One-Shot Color Cameras

One-shot color cameras are now available from a variety of manufacturers. DSLR cameras are all one-shot color, as are certain models from Meade, Orion, SBIG, Starlight Xpress, and others.

These cameras utilize a Bayer matrix of color filters on individual pixels. A typical matrix using red, green, and blue (RGB) pixels looks like this:
 

Typical Bayer Matrix

The resulting image shows a speckle pattern, and are often referred to as RAW images.

Another common variant uses cyan, yellow, magenta, and green pixels (CMYG). These "subtractive colors" are used because they have wider passbands and therefore more light is received. Unfortunately, to convert to an RGB format used by computer displays (and the human eye) the channels are added and subtracted from each other, resulting in propagation of the noise between the channels. As a result, CMYG produces only very slightly better signal-to-noise, at a cost of making color balance much more difficult. The processing is also somewhat more complex.

Since each pixel only senses a particular color, the resolution of a one-shot color camera is somewhat less than a monochrome camera. A "de-Bayer" algorithm is used to interpolate between the color pixels, to create a complete RGB set for each pixel. These algorithms result in an image that is only perhaps 30% lower resolution than an unbinned monochrome camera; however, depending on the algorithm used there may be various artifacts such as aliasing.

It is very important to avoid undersampling with one-shot cameras. In the extreme case, where a star image is smaller than a single pixel, most of the light from the star may in fact fall in a single pixel. This will result in a wildly incorrect color representation for the star in the final image. For example, if a CMYG matrix is in use, a star may appear as magenta or cyan. For that reason, it is strongly recommended to have at least three pixels across the full-width half maximum of a star image. This means selecting a suitable focal length (for seeing-limited situations) or focal ratio (for optics-limited situations).

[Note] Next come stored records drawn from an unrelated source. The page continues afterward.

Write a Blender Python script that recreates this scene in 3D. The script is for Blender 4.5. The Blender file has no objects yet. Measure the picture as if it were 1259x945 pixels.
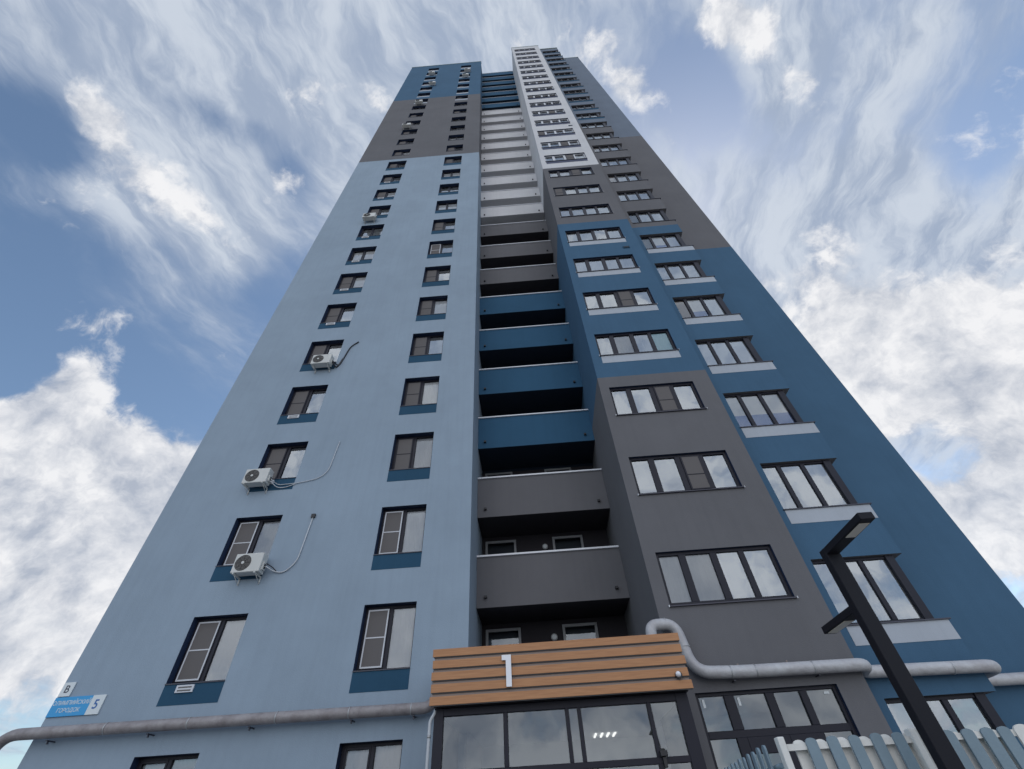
import bpy, math, random
from mathutils import Vector, Matrix
random.seed(7)
S = bpy.context.scene
COL = S.collection
# ---------------------------------------------------------------- camera
cd = bpy.data.cameras.new('camera'); cam = bpy.data.objects.new('camera', cd); COL.objects.link(cam)
R = ((0.996869, 0.077809, 0.014097), (0.065106, -0.706436, -0.704776), (-0.044879, 0.703487, -0.70929))
# rows = world axes seen by the camera; camera axis Z points backwards
M = Matrix(((R[0][0], R[0][1], R[0][2], 0), (R[1][0], R[1][1], R[1][2], 0), (R[2][0], R[2][1], R[2][2], 0), (0, 0, 0, 1)))
M.translation = Vector((0, 0, 1.6))
cam.matrix_world = M
cd.sensor_width = 36; cd.lens = 550 / 1259 * 36
cd.clip_start = .05; cd.clip_end = 6000
S.camera = cam
# ---------------------------------------------------------------- world: sky and clouds
SUN_EL, SUN_AZ = 50, 30           # the sun stands high behind the tower, towards the right
W = bpy.data.worlds.new('World'); S.world = W; W.use_nodes = True
nt = W.node_tree; nt.nodes.clear(); N = nt.nodes.new; L = nt.links.new
def math_n(op, a, b=None, clamp=False):
    n = N('ShaderNodeMath'); n.operation = op; n.use_clamp = clamp
    for i, v in enumerate((a, b)):
        if v is None: continue
        if isinstance(v, (int, float)): n.inputs[i].default_value = v
        else: L(v, n.inputs[i])
    return n.outputs[0]
def vmath(op, a, b=None):
    n = N('ShaderNodeVectorMath'); n.operation = op
    for i, v in enumerate((a, b)):
        if v is None: continue
        if isinstance(v, (tuple, list)): n.inputs[i].default_value = v
        else: L(v, n.inputs[i])
    return n.outputs['Value'] if op in ('DISTANCE', 'LENGTH', 'DOT_PRODUCT') else n.outputs[0]
def mrange(v, a, b, c, d, smooth=True):
    n = N('ShaderNodeMapRange'); n.interpolation_type = 'SMOOTHSTEP' if smooth else 'LINEAR'
    L(v, n.inputs[0])
    for i, k in enumerate((a, b, c, d)): n.inputs[i + 1].default_value = k
    return n.outputs[0]
def noise(vec, scale, detail=6, rough=.55, dist=0, off=(0, 0, 0)):
    n = N('ShaderNodeTexNoise'); n.inputs['Scale'].default_value = scale
    n.inputs['Detail'].default_value = detail; n.inputs['Roughness'].default_value = rough
    n.inputs['Distortion'].default_value = dist
    L(vmath('ADD', vec, off), n.inputs['Vector']); return n.outputs[0]
tc = N('ShaderNodeTexCoord'); d = vmath('NORMALIZE', tc.outputs['Generated'])
sp = N('ShaderNodeSeparateXYZ'); L(d, sp.inputs[0])
zz = math_n('ADD', math_n('MAXIMUM', sp.outputs[2], 0.0), .12)
pl = N('ShaderNodeCombineXYZ')
L(math_n('DIVIDE', sp.outputs[0], zz), pl.inputs[0]); L(math_n('DIVIDE', sp.outputs[1], zz), pl.inputs[1])
P = pl.outputs[0]
def blobs(items):
    tot = None
    for (x, y, z, r, a) in items:
        dd = vmath('DISTANCE', d, (x, y, z))
        v = mrange(dd, 0.0, r, a, 0.0)
        tot = v if tot is None else math_n('ADD', tot, v)
    return tot
# streaky high cloud, drawn out along the line of sight
def warped(vec, scale, amt, off):
    n = N('ShaderNodeTexNoise'); L(vmath('ADD', vec, off), n.inputs['Vector']); n.inputs['Scale'].default_value = scale; n.inputs['Detail'].default_value = 5; n.inputs['Roughness'].default_value = .6
    return vmath('ADD', vec, vmath('MULTIPLY', vmath('SUBTRACT', n.outputs['Color'], (.5, .5, .5)), (amt, amt, amt)))
Pw = warped(P, 1.6, .30, (0, 0, 0))
ROT = N('ShaderNodeMapping'); L(Pw, ROT.inputs[0]); ROT.inputs['Rotation'].default_value = (0, 0, math.radians(14))
nc1 = noise(vmath('MULTIPLY', ROT.outputs[0], (2.7, 1.6, 1)), 1.4, 12, .60, 0, (3.1, 7.7, 0))
nc2 = noise(vmath('MULTIPLY', ROT.outputs[0], (9, 3.2, 1)), 1.4, 11, .62, 0, (1.1, 2.7, 0))
nc = math_n('ADD', math_n('MULTIPLY', nc1, .80), math_n('MULTIPLY', nc2, .20))
mc = blobs([(-.366, .102, .925, .55, .27), (-.2, .14, .95, .36, .16), (-.12, .1, .98, .45, .14), (-.585, .099, .805, .34, .14), (-.45, .30, .84, .12, .06), (.15, .25, .95, .35, .08), (.50, .38, .78, .45, .13), (.75, .35, .56, .40, .14), (-.561, .244, .791, .14, .12), (-.5, .376, .78, .12, .12),
            (-.3, -.25, .9, .5, .25), (.62, .5, .6, .40, .20), (.80, .45, .45, .35, .14), (.45, .12, .88, .28, .14), (-.05, .2, .98, .3, .12), (.3, -.1, .95, .3, .12),
            (-.698, .467, .542, .3, -.20), (-.681, .289, .673, .15, -.10), (-.42, .45, .79, .16, -.16),
            (.687, .309, .658, .14, -.10), (.362, .234, .903, .12, -.18), (.166, .422, .891, .16, -.08), (0, -.8, .6, 1.1, .35),  # last blob: unseen cloud added behind the camera to light the facade
            (-0.527, 0.075, 0.847, 0.07, -0.136), (-0.516, 0.127, 0.847, 0.07, -0.170), (-0.489, 0.159, 0.858, 0.06, -0.153), (-0.460, 0.185, 0.868, 0.07, -0.238), (-0.666, 0.128, 0.735, 0.12, -0.170), (-0.653, 0.166, 0.739, 0.1, -0.136), (-0.413, 0.203, 0.888, 0.05, -0.153), (-0.375, 0.247, 0.893, 0.1, -0.187), (-0.317, 0.232, 0.920, 0.05, -0.102), (-0.404, 0.299, 0.865, 0.1, -0.128), (-0.592, 0.034, 0.805, 0.06, -0.085), (-0.377, 0.101, 0.921, 0.18, 0.1), (-0.418, 0.149, 0.896, 0.08, 0.08), (0.368, 0.187, 0.911, 0.07, -0.170), (0.338, 0.153, 0.929, 0.05, -0.128), (0.401, 0.245, 0.883, 0.08, -0.170), (0.453, 0.278, 0.847, 0.06, -0.128), (0.592, 0.152, 0.791, 0.15, 0.1), (0.598, 0.445, 0.667, 0.2, 0.1), (0.691, 0.258, 0.675, 0.1, -0.128), (0.723, 0.338, 0.603, 0.12, -0.102), (0.637, 0.237, 0.733, 0.08, -0.085)])
cir = mrange(math_n('ADD', nc, mc), .45, .76, 0, 1)
veil = mrange(math_n('ADD', nc1, mc), .38, .78, 0, .55)
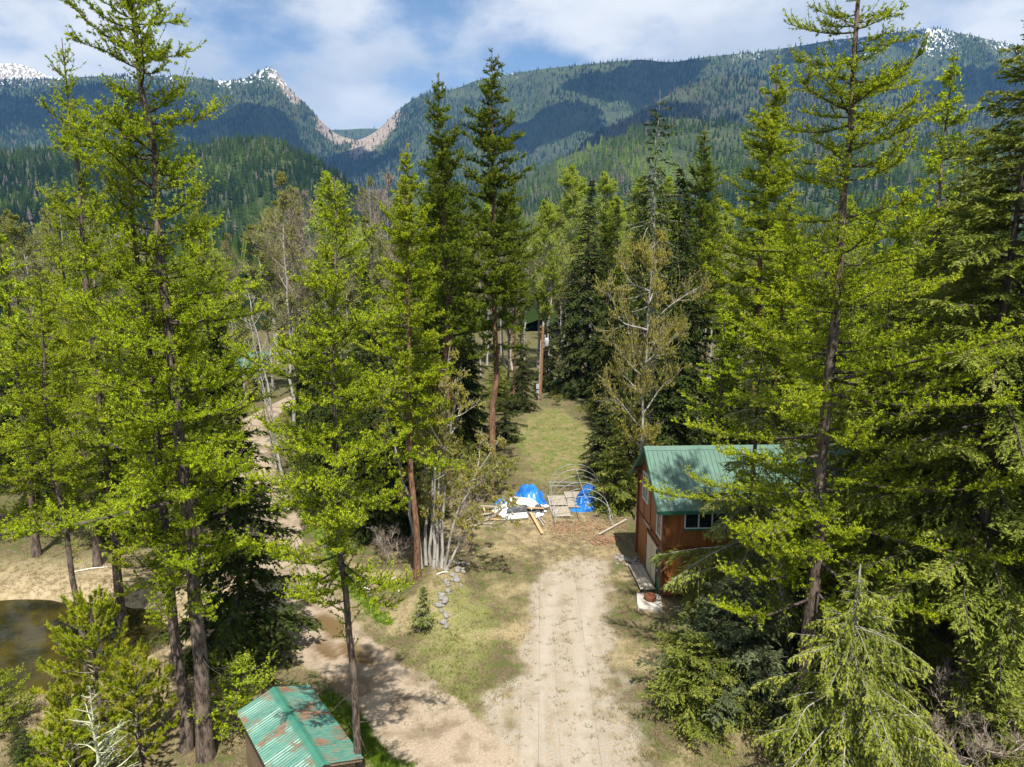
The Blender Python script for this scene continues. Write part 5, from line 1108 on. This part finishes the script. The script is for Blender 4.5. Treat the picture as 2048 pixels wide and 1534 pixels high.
stand(22, (10, 55), (58, 85), [K_SPR, K_SPR2, K_SPR2, K_LAR2, K_LAR], 3.2, 'in the woods behind the cabin', 'deep in the woods behind the cabin')
stand(20, (16.5, 40), (23, 58), [('fir_big', 'fir_tree', 13, 20, .85, 'dense fir'), K_LAR, K_SPR2], 3.4, 'in the woods beside the huge fir', 'beside the huge edge fir')
stand(18, (-40, -12), (60, 96), [('spruce_b', 'spruce_tree', 6, 11, 1.2, 'broad dark spruce'), ('aspen_b', 'aspen_tree', 12, 17, 1.1, 'low leafing aspen')], 2.4, 'around the far green-roofed cabin', 'around the far green-roofed cabin')
K_UND = ('fir_green', 'fir_sapling', 2.0, 5.0, 1.1, 'young fir')
stand(16, (-26, -7), (38, 66), [K_UND], 1.8, 'under the trees behind the sign birch', 'under the trees behind the sign birch')
stand(14, (-9, 0), (40, 80), [K_UND], 1.6, 'under the trees left of the clearing', 'under the trees left of the clearing')
stand(18, (8, 32), (37, 80), [K_UND], 1.8, 'under the trees behind the cabin', 'under the trees behind the cabin')
stand(19, (13.5, 30), (17, 40), [K_UND], 1.8, 'under the huge edge fir woods', 'under the huge edge fir woods')
stand(34, (-75, -12), (72, 98), [K_BARE, K_BARE2, K_ASP, K_ASP, K_SPR, K_ASPY], 3.4, 'in the thicket behind the sign birch', 'in the thicket left of the central larch')
K_THB = ('thin_birch', 'birch_tree', 11, 17, 1.2, 'slim pale birch')
stand(56, (-13, 34), (84, 124), [K_BARE2, K_BARE2, K_ASP, K_BARE, K_ASP, K_THB, K_ASPY], 2.2, 'behind the end of the clearing', 'behind the end of the clearing')
stand(44, (-110, 0), (100, 150), [K_ASP, K_BARE, K_ASPY, K_ASP, K_SPR2, K_BARE2], 3.6, 'in the wood below the dark hill', 'in the far wood below the dark hill')
stand(40, (10, 115), (88, 150), [K_ASPY, K_ASP, K_ASPY, K_BARE2, K_SPR2], 3.6, 'in the wood below the sunlit hill', 'in the far wood below the sunlit hill')
for x, y, h, k, lb in ((-.9, 44.6, 2.4, 'shrub', 'leafing shrub at the foot of the central tall larch'), (-2.6, 46.8, 2.8, 'shrub', 'leafing shrub left of the central tall larch'), (-2.4, 43.0, 2.6, 'shrub', 'leafing shrub between the debris heap and central larch'), (-5.2, 37.5, 2.6, 'shrub', 'yellowish shrub behind the birch clump'), (-3.0, 38.5, 2.2, 'bare_shrub', 'bare shrub beside the lumber stack'), (-4.3, 40.6, 2.5, 'shrub', 'shrub left of the lumber stack'),
                       (7.5, 67.0, 1.6, 'shrub', 'low shrub at the end of the clearing'), (5.0, 74.5, 1.2, 'shrub', 'low shrub right of the utility pole'), (-6.3, 33.5, 2.0, 'bare_shrub', 'bare shrub left of the birch clump'), (-2.9, 34.8, 1.5, 'bare_shrub', 'low bare shrub right of the birch clump'), (-16.5, 48.0, 2.2, 'bare_shrub', 'bare brown shrub beside the road bend'), (-13.0, 34.2, 1.1, 'shrub', 'low shrub on the road verge'),
                       (13.4, 18.0, 2.6, 'bare_shrub', 'bare brown shrub beside the dead-topped spruce'), (14.6, 18.6, 3.0, 'bare_shrub', 'taller bare shrub under the huge edge fir'), (14.2, 17.0, 1.6, 'shrub', 'low leafy shrub under the huge edge fir'), (-18.5, 66.0, 2.6, 'shrub', 'yellow shrub near the far green-roofed cabin'), (-22.5, 74.0, 2.8, 'shrub', 'yellow shrub in front of the far green-roofed cabin')):
    P_(k, 'shrub', x, y, h, lb, 'shrub', wide=1.05)

# ------------------------------------------------------------------ ground cover (nobody could count it)
def blade_tuft(name, n, h, w, mat, seed, spread=.10, lean=.5):
    r = np.random.default_rng(seed); a = r.uniform(0, 6.28, n); b = np.stack([np.cos(a), np.sin(a), a * 0], 1) * r.uniform(0, spread, (n, 1))
    d = norm(np.stack([np.cos(a) * lean * r.uniform(.2, 1.4, n), np.sin(a) * lean * r.uniform(.2, 1.4, n), np.ones(n)], 1))
    G = Geo(); V, F = leaf_tris(b, d, h * r.uniform(.5, 1.2, n), np.full(n, w), r); G.add(V, F, 0, np.repeat(r.uniform(0, 1, n), 3))
    return bpy.data.objects.new(name, G.mesh(name, [mat]))
L_DRY = leaf('dry_grass_blades', (.20, .15, .075), (.33, .265, .145), (.46, .385, .235), .3)
L_GRS = leaf('green_grass_blades', (.12, .14, .030), (.19, .205, .050), (.28, .275, .09), .35)
L_LUSH = leaf('lush_grass_blades', (.095, .165, .012), (.150, .240, .018), (.22, .31, .03), .4)
tf_dry = blade_tuft('dry_tuft_form', 14, .17, .014, L_DRY, 1, .14, .9); tf_grn = blade_tuft('green_tuft_form', 12, .10, .016, L_GRS, 2, .12, .7); tf_lush = blade_tuft('lush_tuft_form', 16, .16, .018, L_LUSH, 3, .12, .5)
N = 150000; r = np.random.default_rng(9)
yy = 13 + 62 * r.uniform(0, 1, N) ** 1.5; xx = r.uniform(-1, 1, N) * (yy * .8 + 2)
mm = masks(xx, yy); base = fbm(xx * .35, yy * .35, 70, 3); ok0 = (mm['pf'] > 1.0) & ~((xx > 6.9) & (xx < 18.6) & (yy > 29.8) & (yy < 35.3)) & (np.hypot(xx + 6.13, yy - 17.46) > 1.3)
bare_ = np.maximum(mm['road'], mm['drive'] * .93)
u = r.uniform(size=N)
s_lush = ok0 & (u < mm['lush'] * 1.1) & (mm['road'] < .5)
s_grn = ok0 & ~s_lush & (u < .45 * mm['isle'] + .30 * sstep(base, .42, .6) * (1 - bare_) + .45 * mm['clear'] + .22 * np.exp(-(poly_dist(xx, yy, DRIVE) / .3) ** 2) * sstep(yy, 18, 24) * sstep(fbm(xx * 1.1, yy * 1.1, 44, 2), .45, .6) + .10 * mm['drive'] * sstep(fbm(xx * 1.3, yy * 1.3, 15, 2), .5, .62))
s_dry = ok0 & ~s_lush & ~s_grn & (u < (.42 * sstep(base, .36, .6) + .35 * mm['bank'] + .12 * mm['clear'] + .15) * (1 - bare_))
for nm, sel, fo, lm_, lb, sc in (('lush_grass', s_lush, tf_lush, L_LUSH, 'lush green grass strip along the road edge and island', 1.0), ('green_grass', s_grn, tf_grn, L_GRS, 'short green grass sprouting across yard and clearing', 1.0), ('dry_grass', s_dry, tf_dry, L_DRY, 'dry straw-coloured grass over the forest floor', .9)):
    x, y = xx[sel], yy[sel]; tag(gn_scatter(nm, np.stack([x, y, gz(x, y)], 1), sc * r.uniform(.5, 1.3, len(x)), fo, lm_, .2, 3), lb, 'grass', None, 'stuff')
# pebbles on the gravel, bark chips in the yard, twigs on the forest floor
peb = bpy.data.objects.new('pebble_form', RK[2]); sel = ok0 & (u < .10 * mm['drive'] + .03 * mm['road'] + .02 * mm['yard'])
x, y = xx[sel], yy[sel]; tag(gn_scatter('gravel', np.stack([x, y, gz(x, y)], 1), r.uniform(.008, .028, len(x)), peb, M_STONE, .5, 4), 'loose gravel scattered over the driveway', 'gravel', None, 'stuff')
G = Geo(); G.box((0, 0, .012), (.06, .022, .010)); chip = bpy.data.objects.new('chip_form', G.mesh('chip_form', [M_CHIP]))
cx_ = np.concatenate([r.normal(5.2, .45, 260), r.normal(3.6, 1.0, 160), r.normal(3.1, .35, 70), r.normal(5.0, .9, 150)]); cyy = np.concatenate([r.normal(36.6, .35, 260), r.normal(38.3, .7, 160), r.normal(38.2, .3, 70), r.normal(38.6, .8, 150)])
hc = np.concatenate([np.exp(-((cx_[:260] - 5.2) ** 2 + (cyy[:260] - 36.6) ** 2) / .3) * .12, np.zeros(380)])
tag(gn_scatter('bark_chips', np.stack([cx_, cyy, gz(cx_, cyy) + hc * r.uniform(0, 1, len(hc))], 1), r.uniform(.5, 2.2, len(cx_)), chip, M_CHIP, .6, 6), 'reddish bark chips and splinters left from chopping firewood', 'bark chips', None, 'stuff')
G = Geo(); V, F = tubes(np.array([[(-.5, 0, .02), (-.1, .05, .04), (.2, -.03, .03), (.5, .06, .03)]]), np.array([[.014, .012, .010, .006]]), 4); G.add(V, F); V, F = tubes(np.array([[(0, 0, .03), (.15, .15, .06), (.25, .28, .05)]]), np.array([[.008, .006, .004]]), 4); G.add(V, F)
twg = bpy.data.objects.new('twig_form', G.mesh('twig_form', [B_TWIG])); sel = ok0 & (u < .008 * (1 - bare_)) & (yy < 55)
x, y = xx[sel], yy[sel]; tag(gn_scatter('fallen_twigs', np.stack([x, y, gz(x, y)], 1), r.uniform(.15, .7, len(x)), twg, B_GREY, .1, 8), 'small fallen twigs strewn over the forest floor', 'twigs', None, 'stuff')
for x, y, l, a, lb in ((-7.0, 30.6, 1.0, -35, 'bleached stick lying nearest the road verge'), (-6.0, 31.6, .7, 60, 'short bleached stick behind the nearest verge stick'), (-5.4, 30.3, .5, 95, 'stubby white stick left of the red trunk'), (-3.4, 31.2, .6, 25, 'pale curved stick right of the red trunk'), (-21.5, 32.8, 1.8, 20, 'white bleached branch on the far pond bank')):
    c, s = math.cos(R(a)) * l / 2, math.sin(R(a)) * l / 2; z = g1(x, y)
    tag(pipe('fallen_stick', None, [(x - c, y - s, z + .04), (x, y + .04, z + .09), (x + c, y + s, z + .05)], .03, M_ANT, 6, [.035, .03, .018]), lb, 'stick')
# more distant forest that reads as one mass
n = 5200; yy = r.uniform(150, 520, n); xx = r.uniform(-1, 1, n) * (yy * .95 + 30)
tag(gn_scatter('valley_forest', np.stack([xx, yy, gz(xx, yy) - .3], 1), r.uniform(13, 24, n), cone_obj, far_tree_mat, .05, 12, np.clip(r.normal(.55, .2, n), .02, 1)), 'mixed forest covering the valley floor towards the hills', 'forest', None, 'stuff')

for c in ((-1900, 2300, 2300, 700, 380, 120, 1), (-900, 2100, 2350, 480, 330, 110, 2), (250, 2300, 2250, 300, 150, 80, 3), (760, 2650, 2300, 260, 170, 80, 9), (1250, 2450, 2300, 380, 150, 90, 4), (1750, 2900, 2350, 300, 200, 90, 10), (2250, 2300, 2250, 420, 220, 100, 6), (520, 1500, 1900, 260, 130, 70, 12), (-3600, 3700, 2500, 900, 420, 150, 7)):
    cloud(*c)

If you cannot avoid undersampling, then stack multiple images with dithering; that way the star will move to different color pixels for each subexposure, and stacking will average out the color to the correct value.

In most cases, images from one-shot color cameras are captured as "raw" images, that have not been converted to color. This is done to achieve the best imaging performance. Image calibration is best performed on high bit depth images, prior to color conversion. Many of the camera drivers will support conversion during capture; however, for best results it is better to capture monochrome images and calibrate them before debayer. Otherwise the interpolation during debayer will cause any hot pixels to leak into adjacent pixels, making their effect much worse.

On the screen RAW images look like strange monochrome images, and exhibit odd effects as you zoom in and out. To avoid this, and get a rough approximation of their final color, use the Quick Color function.

Some devices, such as video cameras operated through the Video DirectShow capture driver, produce color images directly. In this case you will have to work entirely in color.